La Hidra de México

Lo hemos visto una y otra vez desde el sexenio del presidente Felipe Calderón: cada que el gobierno descabeza un cártel grande, éste no desaparece sino se descompone en bandas locales con menos integrantes y menos recursos, pero más perniciosas aun para las ciudades y regiones en las que actúan, a las que someten a su ley no escrita: la extorsión y el silencio.

            Cada que un gran capo cae preso o abatido, el enemigo, en vez de empequeñecerse, al fragmentarse se multiplica, y allí donde había un problema surgen problemas múltiples.

            Esta multiplicación hace recordar a la mitológica Hidra de Lerna, aquel despiadado monstruo acuático con forma de serpiente policéfala. Según la fuente que consulte, tenía tres, cinco, siete, nueve o hasta cien cabezas, las cuales exhalaban fuego y un aliento letal. La Hidra, que destruía todo a su paso, era sumamente difícil de vencer, pues por cada cabeza que le era amputada le brotaban del cuello otras dos instantáneamente.

            ¿Por qué al caer un capo su lugar lo ocupan minicapos con sus respectivas organizaciones criminales? Porque no contamos con instituciones sólidas de seguridad pública.

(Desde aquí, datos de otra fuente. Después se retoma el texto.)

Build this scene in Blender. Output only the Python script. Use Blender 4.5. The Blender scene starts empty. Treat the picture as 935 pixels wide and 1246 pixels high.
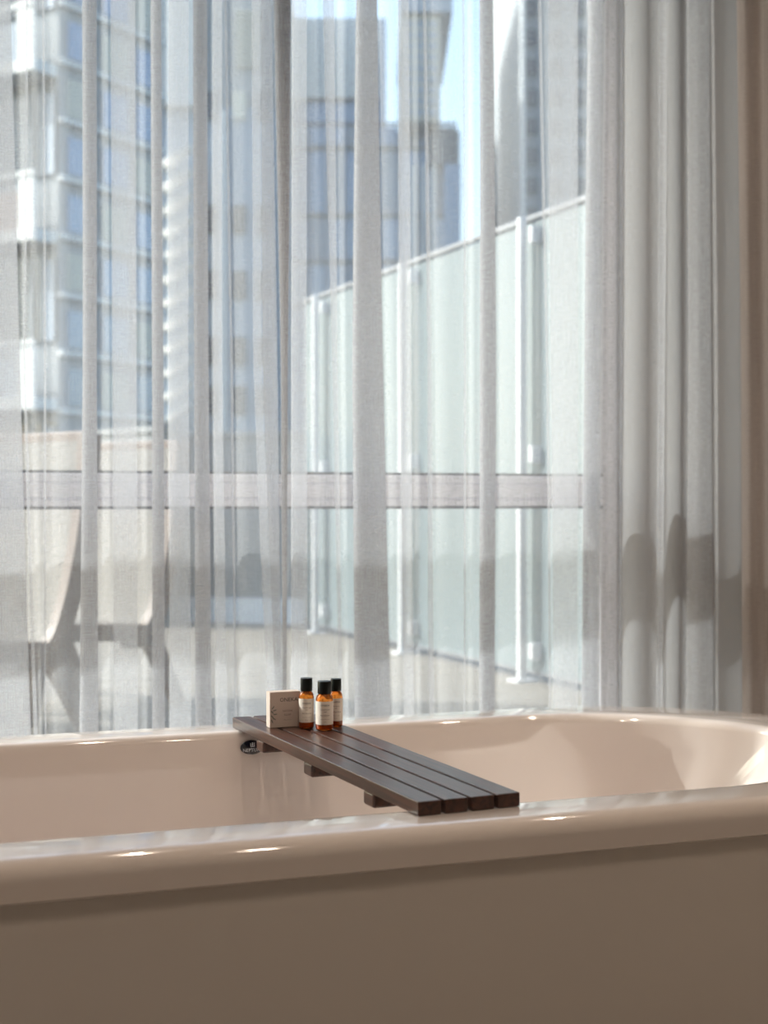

Allí donde hay vacío de autoridad los gobernados quedan a la intemperie. El vacío de autoridad aumenta el poder de los criminales. Las pequeñas bandas llenan ese vacío y van creciendo hasta controlar el territorio e infiltrar a las instituciones.

            Es verdad que es impensable que el crimen organizado pueda derrotar al Estado mexicano, pero sí lo está debilitando, llenando de fisuras, deslegitimándolo. Un Estado incapaz de ejercer el monopolio de la violencia, de recuperar los territorios bajo control de los criminales, de castigar un porcentaje aceptable de los delitos más dañinos, es un Estado erosionado. La seguridad es el derecho primordial de los ciudadanos y, consecuentemente, la responsabilidad más importante del Estado.

            Si no es concebible que el crimen organizado derrote al Estado, el Estado tampoco ha sido capaz, ya no digamos de vencer, sino, ni siquiera de contrarrestar las actividades devastadoras de los grupos criminales, que retan a las autoridades con desfachatez, organización y alto potencial lesivo. Es asombroso lo que hicieron en Jalisco: decenas de bloqueos simultáneos, incendios de gasolinerías y, en el colmo del desafío, derribamiento de un helicóptero militar, cuya estructura fue traspasada por los proyectiles de las armas utilizadas. Durante el gobierno de Aristóteles Sandoval, el Cártel Jalisco Nueva Generación ha asesinado a más de cien servidores públicos, una cifra aterradora.

            El Estado mexicano carece de las instituciones aptas para enfrentar la contienda, y, salvo escasas excepciones, nada se ha hecho para fraguarlas. Nuestras policías no cuentan con la capacidad profesional indispensable, sus salarios son paupérrimos y no gozan de la confianza ciudadana. Nuestros ministerios públicos son órganos que parecen diseñados para no funcionar: su ineficacia es colosal.

            Lo reiteraré una vez más: la guerra que afronta el Estado mexicano no puede darse exitosamente sin una transformación radical de esas instituciones. Absurdamente, sucesivos gobiernos de diferente signo político prefirieron destinar grandes esfuerzos y recursos a la reforma del enjuiciamiento penal —la cual, por importante que sea, en nada ayudará al abatimiento de la criminalidad— que emprender la urgente revolución institucional.

            Sin duda, es conveniente despenalizar el trasiego de drogas, con lo que se reconocería a los ciudadanos la libertad elemental de consumir lo que se les antoje y se privaría al crimen organizado de su más jugosa fuente de recursos; pero es claro que esa despenalización no basta, pues los criminales no se volverían hermanas de la caridad, sino que se dedicarían —lo están haciendo ya— a otros delitos también muy lucrativos.

            Policías y ministerios públicos altamente profesionales no terminarían con la delincuencia, por supuesto, pero lograrían mantenerla acotada, ya no dueña indisputable de territorios, ya sin el incontestable poder de intimidación que hoy ejercen sobre las poblaciones, con base en el cual extorsionan, secuestran y ejecutan impunemente ante el horrorizado mutismo generalizado.